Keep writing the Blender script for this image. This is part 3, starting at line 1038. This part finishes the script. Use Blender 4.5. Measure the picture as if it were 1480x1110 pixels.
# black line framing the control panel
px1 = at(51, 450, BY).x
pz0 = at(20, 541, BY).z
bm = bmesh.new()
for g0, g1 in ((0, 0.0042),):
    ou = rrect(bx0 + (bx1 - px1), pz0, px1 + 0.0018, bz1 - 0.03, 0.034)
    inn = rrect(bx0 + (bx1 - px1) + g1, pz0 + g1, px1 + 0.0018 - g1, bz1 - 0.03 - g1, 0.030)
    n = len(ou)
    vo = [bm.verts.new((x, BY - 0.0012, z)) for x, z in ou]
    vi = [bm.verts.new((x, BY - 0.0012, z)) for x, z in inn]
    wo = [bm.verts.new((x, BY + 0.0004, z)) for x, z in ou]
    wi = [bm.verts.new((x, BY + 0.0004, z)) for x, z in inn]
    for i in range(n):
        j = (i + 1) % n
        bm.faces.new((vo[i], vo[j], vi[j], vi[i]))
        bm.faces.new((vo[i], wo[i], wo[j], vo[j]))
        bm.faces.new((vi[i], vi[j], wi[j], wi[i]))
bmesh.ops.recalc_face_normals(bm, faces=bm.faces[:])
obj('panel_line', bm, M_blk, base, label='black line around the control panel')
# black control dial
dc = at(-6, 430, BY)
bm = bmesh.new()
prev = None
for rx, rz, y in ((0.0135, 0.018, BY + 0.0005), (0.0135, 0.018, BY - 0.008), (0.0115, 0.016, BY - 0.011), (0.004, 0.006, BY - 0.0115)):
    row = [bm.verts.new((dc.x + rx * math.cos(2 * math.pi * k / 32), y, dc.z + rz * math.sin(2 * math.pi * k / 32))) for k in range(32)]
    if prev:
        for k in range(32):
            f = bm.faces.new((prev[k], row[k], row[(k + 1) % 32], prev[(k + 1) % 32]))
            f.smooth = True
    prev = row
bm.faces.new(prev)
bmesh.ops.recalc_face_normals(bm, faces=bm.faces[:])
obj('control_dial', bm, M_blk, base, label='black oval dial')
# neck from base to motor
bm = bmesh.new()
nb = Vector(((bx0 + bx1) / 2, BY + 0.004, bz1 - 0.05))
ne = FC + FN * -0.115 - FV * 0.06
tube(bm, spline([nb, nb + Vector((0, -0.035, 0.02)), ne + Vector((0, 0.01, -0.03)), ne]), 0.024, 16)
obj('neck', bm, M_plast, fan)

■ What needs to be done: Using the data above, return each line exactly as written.

■ Written response:
Keep writing the Blender script for this image. This is part 3, starting at line 1038. This part finishes the script. Use Blender 4.5. Measure the picture as if it were 1480x1110 pixels.
# black line framing the control panel
px1 = at(51, 450, BY).x
pz0 = at(20, 541, BY).z
bm = bmesh.new()
for g0, g1 in ((0, 0.0042),):
    ou = rrect(bx0 + (bx1 - px1), pz0, px1 + 0.0018, bz1 - 0.03, 0.034)
    inn = rrect(bx0 + (bx1 - px1) + g1, pz0 + g1, px1 + 0.0018 - g1, bz1 - 0.03 - g1, 0.030)
    n = len(ou)
    vo = [bm.verts.new((x, BY - 0.0012, z)) for x, z in ou]
    vi = [bm.verts.new((x, BY - 0.0012, z)) for x, z in inn]
    wo = [bm.verts.new((x, BY + 0.0004, z)) for x, z in ou]
    wi = [bm.verts.new((x, BY + 0.0004, z)) for x, z in inn]
    for i in range(n):
        j = (i + 1) % n
        bm.faces.new((vo[i], vo[j], vi[j], vi[i]))
        bm.faces.new((vo[i], wo[i], wo[j], vo[j]))
        bm.faces.new((vi[i], vi[j], wi[j], wi[i]))
bmesh.ops.recalc_face_normals(bm, faces=bm.faces[:])
obj('panel_line', bm, M_blk, base, label='black line around the control panel')
# black control dial
dc = at(-6, 430, BY)
bm = bmesh.new()
prev = None
for rx, rz, y in ((0.0135, 0.018, BY + 0.0005), (0.0135, 0.018, BY - 0.008), (0.0115, 0.016, BY - 0.011), (0.004, 0.006, BY - 0.0115)):
    row = [bm.verts.new((dc.x + rx * math.cos(2 * math.pi * k / 32), y, dc.z + rz * math.sin(2 * math.pi * k / 32))) for k in range(32)]
    if prev:
        for k in range(32):
            f = bm.faces.new((prev[k], row[k], row[(k + 1) % 32], prev[(k + 1) % 32]))
            f.smooth = True
    prev = row
bm.faces.new(prev)
bmesh.ops.recalc_face_normals(bm, faces=bm.faces[:])
obj('control_dial', bm, M_blk, base, label='black oval dial')
# neck from base to motor
bm = bmesh.new()
nb = Vector(((bx0 + bx1) / 2, BY + 0.004, bz1 - 0.05))
ne = FC + FN * -0.115 - FV * 0.06
tube(bm, spline([nb, nb + Vector((0, -0.035, 0.02)), ne + Vector((0, 0.01, -0.03)), ne]), 0.024, 16)
obj('neck', bm, M_plast, fan)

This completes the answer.